187 Сборник моих критических статей так никогда и не вышел. Об Н. В. Лесючевском – директоре издательства «Советский писатель», о В. М. Карповой (р. 1915) – главном редакторе и о других деятелях того же издательства подробнее см. 113, мою книгу «Процесс исключения» и «Записки», т. 3.

188 Д. Заславский. «Шумиха реакционной пропаганды вокруг литературного сорняка». – «Правда», 26 октября 58 г.

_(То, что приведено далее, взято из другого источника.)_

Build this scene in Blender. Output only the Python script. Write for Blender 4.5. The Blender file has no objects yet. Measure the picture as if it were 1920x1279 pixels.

189 «Щебечет птичка на суку / Легко, маняще» – «За поворотом» – «Пятитомник-П», т. 2, с. 119; «После грозы» – см. там же, с. 125, а также сб.: Борис Пастернак. Стихи. Предисловие Корнея Чуковского. М.: Худож. лит., 1966, с. 324. (Б-ка советской поэзии).

190 К сказанному добавлю, что теперь, когда книга Анны Ахматовой «О Пушкине» лежит у меня на столе, и я, читая и перечитывая, вдумываюсь в ахматовские статьи, я вижу, как с годами личность Ахматовой все откровеннее проглядывала в ее научных изысканиях. Та же безудержная отвага мысли, что и в ее стихах, и тот же юмор, что и в ее беседах. Вот она расправляется с ничтожной Араповой (дочерью Наталии Николаевны и Ланского), трактующей Пушкина весьма неуважительно (со слов мамаши и тетушки). Ахматова пишет: «Дантес, напротив, сервирован роскошно» – и в этом «сервирован» так ясно слышен живой голос Анны Андреевны! На с. 173 в предполагаемом заключении книги, Ахматова говорит о Пушкине – отце великой русской литературы, о Пушкине «моралисте» («пора уже, – заявляет она, – произнести это слово»), о Пушкине, проповедующем добро «средствами искусства». В работах, где разбирается «Каменный Гость» или восьмая глава «Онегина»; в сопоставлении «Онегина» с «Каменным Гостем»; «Онегина» и «Каменного Гостя» – с «Русалкой» она подводит нас к пониманию высокой пушкинской проповеди. И вдруг в одном из самых патетических мест читаем: «Он бросает Онегина к ногам Татьяны, как князя в «Русалке» к ногам, pardon, хвосту, дочери мельника» (с. 193). Это «pardon, хвосту» – опять живая беседа Ахматовой с кем-нибудь из друзей в Фонтанном Доме, на Беговой, на Ордынке или в Комарове. И уж чисто ахматовская свобода и отвага определений: расслышать по-новому меланхолическое пушкинское «Предчувствие» и сказать о нем – «Это настоящее S.O.S.» (с. 232); об отрывке «Мы проводили вечер на даче» – «головокружительный лаконизм» (с. 201) или об отношении

Пушкина к читателю: «солнечное доверие к читателю» (с. 270) – эту силу и новизну определений могла себе позволить в ученом труде одна только Ахматова. Свободой и дерзостью надо обладать, чтобы, характеризуя барона Геккерна, воспользоваться строкой Мандельштама: «Проваренный в чистках, как соль» и дать барону такую характеристику: «проваренная в интригах старая дипломатическая лиса» (с. 115) или, используя современный вульгаризм, объяснить, что Геккерн, не будучи ни Талейраном, ни Меттернихом, не справился бы со сложной дипломатической задачей, но вполне мог «образовать то, что мы теперь обозначаем изящным словом «склока»» (с. 110–111).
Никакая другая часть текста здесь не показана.